— START Data section —
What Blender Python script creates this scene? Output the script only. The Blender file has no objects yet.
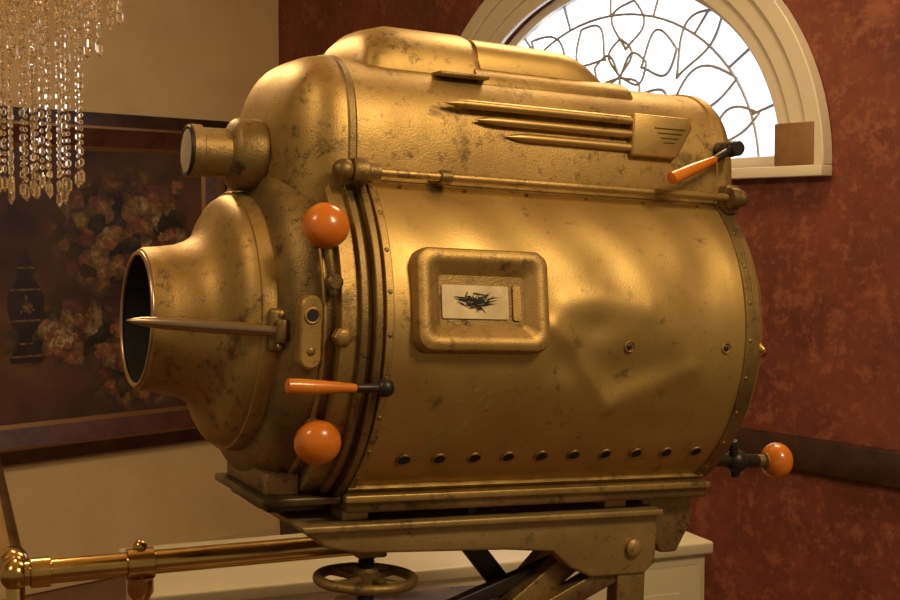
import bpy, math, random
from mathutils import Vector, Matrix
random.seed(7)
C=bpy.context.scene.collection
pi=math.pi
bpy.context.scene.view_settings.view_transform='Standard'
# ------------------------------------------------------------ materials
def mat(name,col,metal=0,rough=.5,col2=None,nscale=6,bump=0,bscale=60,trans=0,emit=None,es=0,coat=0,ramp=(.35,.65),detail=6,rvar=0,grime=None):
    m=bpy.data.materials.new(name); m.use_nodes=True
    nt=m.node_tree; b=nt.nodes['Principled BSDF']
    b.inputs['Base Color'].default_value=(*col,1); b.inputs['Metallic'].default_value=metal
    b.inputs['Roughness'].default_value=rough
    b.inputs['Transmission Weight'].default_value=trans
    b.inputs['Coat Weight'].default_value=coat
    if emit: b.inputs['Emission Color'].default_value=(*emit,1); b.inputs['Emission Strength'].default_value=es
    tc=nt.nodes.new('ShaderNodeTexCoord')
    def noise(s,d,rough_=.5):
        n=nt.nodes.new('ShaderNodeTexNoise'); n.inputs['Scale'].default_value=s; n.inputs['Detail'].default_value=d; n.inputs['Roughness'].default_value=rough_
        nt.links.new(tc.outputs['Object'],n.inputs['Vector']); return n
    if col2:
        n=noise(nscale,detail,.6)
        r=nt.nodes.new('ShaderNodeValToRGB')
        r.color_ramp.elements[0].position=ramp[0]; r.color_ramp.elements[1].position=ramp[1]
        r.color_ramp.elements[0].color=(*col,1); r.color_ramp.elements[1].color=(*col2,1)
        nt.links.new(n.outputs['Fac'],r.inputs['Fac']); last=r.outputs['Color']
        if grime:
            for gi,(gs,gp,gf) in enumerate(((grime[1],grime[2],grime[3]),(grime[1]*4,grime[2]-.01,grime[3]*.6))):
                g=noise(gs,8,.75); gr=nt.nodes.new('ShaderNodeValToRGB')
                gr.color_ramp.elements[0].position=gp; gr.color_ramp.elements[1].position=gp+.08
                gr.color_ramp.elements[0].color=(0,0,0,1); gr.color_ramp.elements[1].color=(1,1,1,1)
                mx=nt.nodes.new('ShaderNodeMixRGB'); mx.inputs['Color2'].default_value=(*grime[0],1)
                nt.links.new(g.outputs['Fac'],gr.inputs['Fac'])
                mu=nt.nodes.new('ShaderNodeMath'); mu.operation='MULTIPLY'; mu.inputs[1].default_value=gf
                nt.links.new(gr.outputs['Color'],mu.inputs[0]); nt.links.new(mu.outputs[0],mx.inputs['Fac']); nt.links.new(last,mx.inputs['Color1']); last=mx.outputs['Color']
        nt.links.new(last,b.inputs['Base Color'])
    if rvar:
        n=noise(9,6,.65); mr=nt.nodes.new('ShaderNodeMapRange'); mr.inputs['From Min'].default_value=.3; mr.inputs['From Max'].default_value=.7
        mr.inputs['To Min'].default_value=rough-rvar; mr.inputs['To Max'].default_value=rough+rvar
        nt.links.new(n.outputs['Fac'],mr.inputs['Value']); nt.links.new(mr.outputs[0],b.inputs['Roughness'])
    if bump:
        n=noise(bscale,3)
        bp=nt.nodes.new('ShaderNodeBump'); bp.inputs['Strength'].default_value=bump; bp.inputs['Distance'].default_value=.01
        nt.links.new(n.outputs['Fac'],bp.inputs['Height']); nt.links.new(bp.outputs['Normal'],b.inputs['Normal'])
    return m
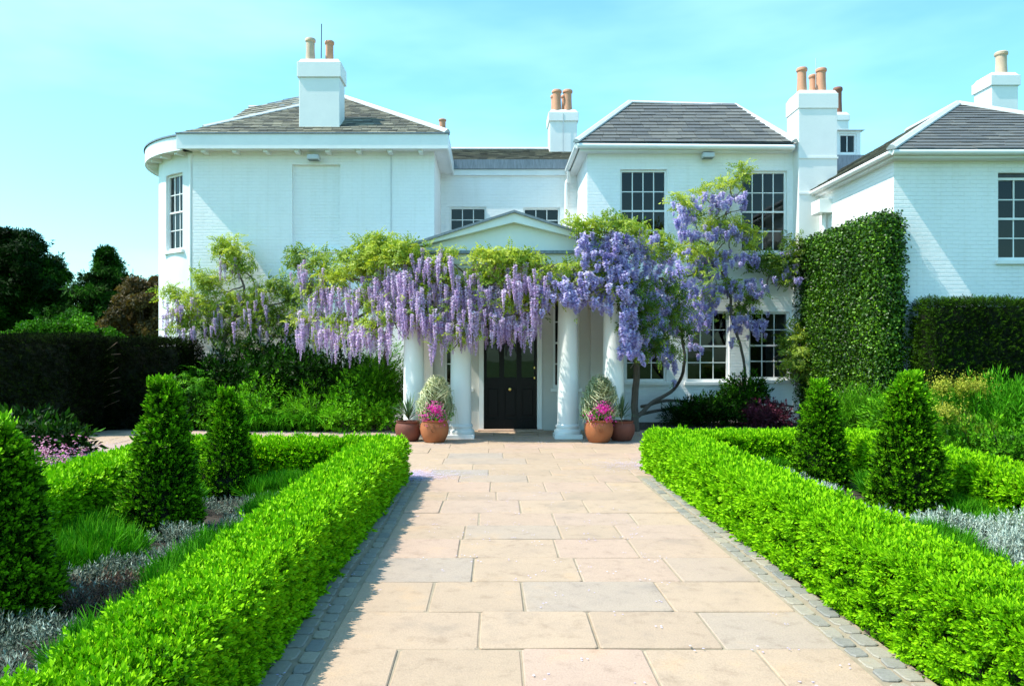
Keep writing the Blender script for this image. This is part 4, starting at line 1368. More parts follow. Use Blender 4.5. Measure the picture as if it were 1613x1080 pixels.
topiary(-3.05, 4.62, 1.12, .42, .26, 'dark cone topiary cut off by the left edge, nearest in the left bed', 3400, 1.4)
topiary(-3.0, 6.85, 1.30, .385, .21, 'tall cone topiary in the middle of the left bed')
topiary(-3.05, 8.72, 1.12, .375, .19, 'smaller cone topiary at the far end of the left bed')
topiary(4.0, 9.35, 1.20, .385, .20, 'cone topiary at the far end of the right bed, nearest the wisteria')
topiary(4.0, 7.3, 1.33, .42, .21, 'broad cone topiary in front of the tall ivy clad hedge, right bed')

# bed planting
LANCE = [sprig(9, .12, .055, .014, s + 30, 1.0, .35, -.15) for s in range(4)]


def ground_cover(name, spots, tm, mat, dens, h, size, label, cat, tb=.4, dirz=1.0):
    ps = []
    for (x, y, rx, ry) in spots:
        n = int(dens * rx * ry * 3.14)
        a = rng.random(n) * 6.28; q = np.sqrt(rng.random(n))
        X = x + rx * q * np.cos(a); Y = y + ry * q * np.sin(a)
        dome = (1 - q ** 2) * .5 + .5
        ps.append(np.stack([X, Y, np.maximum(.01, h * dome * (.75 + .35 * np.sin(X * 9) * np.cos(Y * 7)) * rng.uniform(.55, 1.0, n))], 1))
    p = np.concatenate(ps); n = len(p)
    d = rng.normal(0, .45, (n, 3)); d[:, 2] += dirz
    o = scatter(name, tm, p, d, size * rng.uniform(.7, 1.3, n), tb + .15 * lump(p, 4) + rng.normal(0, .22, n), mat)
    tag(o, label, cat, kind='stuff')
    return o


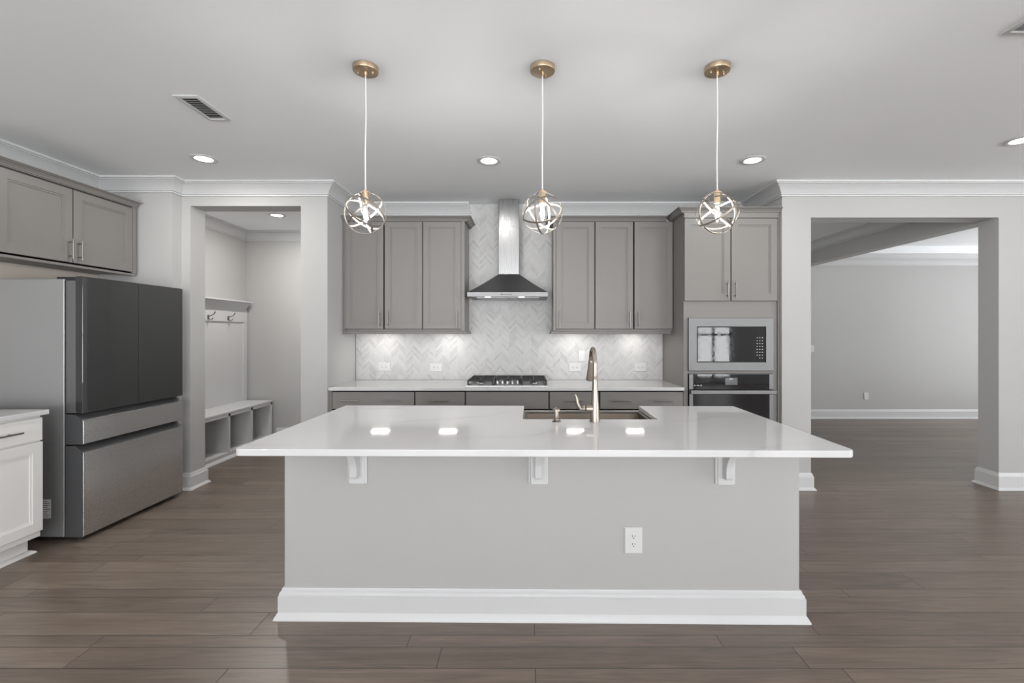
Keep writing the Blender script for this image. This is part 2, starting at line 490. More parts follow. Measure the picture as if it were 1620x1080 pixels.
# baseboards
BASE = [(0, .150), (.005, .150), (.007, .143), (.010, .138), (.013, .124), (.018, .119), (.018, .024), (.021, .021), (.030, .010), (.034, .004), (.034, 0), (0, 0)]
def base(name, path): struct(MB().sweep(path, BASE), name, M['trim'])
base('baseboard_mudroom_left_post', [(JX - .03, JY), (JX, JY), (JX, FY), (-3.024, FY), (-3.024, FY2), (-3.10, FY2)])
base('baseboard_mudroom_right_post', [(-2.11, FY2), (-2.033, FY2), (-2.033, FY), (AL, FY), (AL, FY + .03)][1:])
base('baseboard_mudroom_back', [(-3.33, MUD_Y), (AL - .125, MUD_Y), (AL - .125, FY2)])
base('baseboard_dining_left_post', [(AR, FY), (2.537, FY), (2.537, FY2), (AR + .123, FY2), (AR + .123, DIN_Y), (DINE_X, DIN_Y)])
base('baseboard_dining_right_post', [(4.32, FY2), (4.22, FY2), (4.22, FY), (RIGHT_X, FY), (RIGHT_X, REAR_Y)])
base('baseboard_left', [(LX, REAR_Y), (LX, 2.20)])

# ------------------------------------------------------------------ kitchen island
isl = thing('kitchen_island', 'long island with painted grey-white front, white baseboard and three corbels', 'kitchen island', (.06, 2.65, 0))
IX0, IX1, IY0, IY1, IH = -1.2017, 1.326, 2.27, 3.055, .8835
b = MB().box(IX0, IX1, IY0, IY0 + .04, 0, IH).box(IX0, IX0 + .04, IY0 + .04, IY1, 0, IH).box(IX1 - .04, IX1, IY0 + .04, IY1, 0, IH)
b.build('body_panel', M['panelw'], isl, bevel=.002)
IB = [(0, .1475), (.006, .1475), (.009, .141), (.010, .134), (.016, .128), (.019, .118), (.019, .113), (.022, .112), (.022, .034), (.024, .031), (.036, .010), (.038, .004), (.038, 0), (0, 0)]
MB().sweep([(IX0, IY1), (IX0, IY0), (IX1, IY0), (IX1, IY1)], IB).build('baseboard', M['trim'], isl, angle=14)
for x0, x1, kind in ((IX0 + .04, -.075, 2), (.785, IX1 - .04, 1)):
    MB().box(x0, x1, IY0 + .06, IY1 - .04, .10, IH - .001).box(x0, x1, IY0 + .06, IY1 - .10, 0, .10).build('cabinet_box', M['cab'], isl)
    n = kind; wd = (x1 - x0) / n
    for i in range(n):
        a, c = x0 + i * wd + .004, x0 + (i + 1) * wd - .004
        d = MB(north(IY1 - .04)).shaker(a, c, .12, IH - .015, 0).build('door', M['cab'], isl)
        MB(north(IY1 - .02)).pull((c - .04) if i == 0 else (a + .04), .74, 0).build('handle', M['pull'], d)
MB().box(-.075, .785, IY0 + .06, IY1 - .04, .10, .52).box(-.075, .785, IY0 + .06, IY1 - .10, 0, .10).build('cabinet_box', M['cab'], isl)
for a, c, hx in ((-.070, .352, .31), (.358, .780, .40)):
    d = MB(north(IY1 - .04)).shaker(a, c, .12, .60, 0).build('door', M['cab'], isl)
    MB(north(IY1 - .02)).pull(hx, .50, 0).build('handle', M['pull'], d)
for cx in (-.838, .052, .962):
    c = MB()
    c.prism([(cx - .0485, IY0 - .0005), (cx + .0485, IY0 - .0005), (cx + .0485, IY0 - .010), (cx + .040, IY0 - .013), (cx + .036, IY0 - .020), (cx - .036, IY0 - .020), (cx - .040, IY0 - .013), (cx - .0485, IY0 - .010)], .664, IH - .001)
    prof = [(0, IH - .001), (-.128, IH - .001), (-.128, .872), (-.126, .85), (-.120, .83), (-.106, .81), (-.088, .795), (-.074, .778), (-.066, .76), (-.062, .738), (-.062, .715), (-.058, .703), (-.05, .698), (0, .698)]
    c.prism([(IY0 - .018 + p[0] * .74, p[1]) for p in prof], cx - .017, cx + .017, 'X')
    c.build('corbel', M['trim'], isl, bevel=.0025, seg=2, angle=40)

# island worktop with the notch for the apron sink
top = MB()
cr = .035
WX0, WX1, WY0, WY1 = -1.237, 1.366, 1.925, 3.102
SX0, SX1, SY0 = -.032, .735, 2.62
poly = arc((WX0 + cr, WY0 + cr), cr, 180, 270, 8) + arc((WX1 - cr, WY0 + cr), cr, 270, 360, 8) + \
       [(WX1, WY1), (SX1, WY1), (SX1, SY0), (SX0, SY0), (SX0, WY1), (WX0, WY1)]
top.prism(poly, .884, .914)
o = top.build('island_worktop', M['quartz'], origin=(.06, 2.5, .884), bevel=.004, seg=3)
tag(o, 'white veined stone worktop of the island, notched around the sink', 'worktop')

# apron sink
sk = thing('apron_sink', 'stainless apron sink set into the notch of the island worktop', 'sink', (.35, 2.86, .62))
s0, s1, t0, t1 = SX0 - .03, SX1 + .03, SY0 - .012, 3.125
zt, zb = .8825, .645
sk_b = MB()
def rect(a, b_, c, d, z): return [(a, c, z), (b_, c, z), (b_, d, z), (a, d, z)]
sk_b.rings([rect(s0, s1, t0, t1, zb), rect(s0, s1, t0, t1, zt), rect(s0 + .028, s1 - .028, t0 + .018, t1 - .024, zt),
            rect(s0 + .030, s1 - .030, t0 + .020, t1 - .026, zt - .004), rect(s0 + .036, s1 - .036, t0 + .026, t1 - .032, zb + .015)])
sk_b.build('basin', M['sinkmetal'], sk, bevel=.003)
rm = MB()
rm.rings([rect(s0 + .0285, s1 - .0285, t0 + .0185, t1 - .0245, zt - .017), rect(s0 + .0285, s1 - .0285, t0 + .0185, t1 - .0245, zt - .0005),
          rect(s0 + .0345, s1 - .0345, t0 + .0245, t1 - .0305, zt - .0005), rect(s0 + .0385, s1 - .0385, t0 + .0285, t1 - .0345, zt - .006), rect(s0 + .0385, s1 - .0385, t0 + .0285, t1 - .0345, zt - .017)], closed=True)
rm.build('rim', M['pull'], sk)
MB().lathe((.35, 2.87, zb + .0155), [(0, .003), (.035, .003), (.045, .0015), (.045, 0), (0, 0)], 24).build('drain', M['steel'], sk)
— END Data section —
What the exercise asks:
Copy down every line of the material above that includes the string "scene".

Answer below:
What Blender Python script creates this scene? Output the script only. The Blender file has no objects yet.
C=bpy.context.scene.collection
bpy.context.scene.view_settings.view_transform='Standard'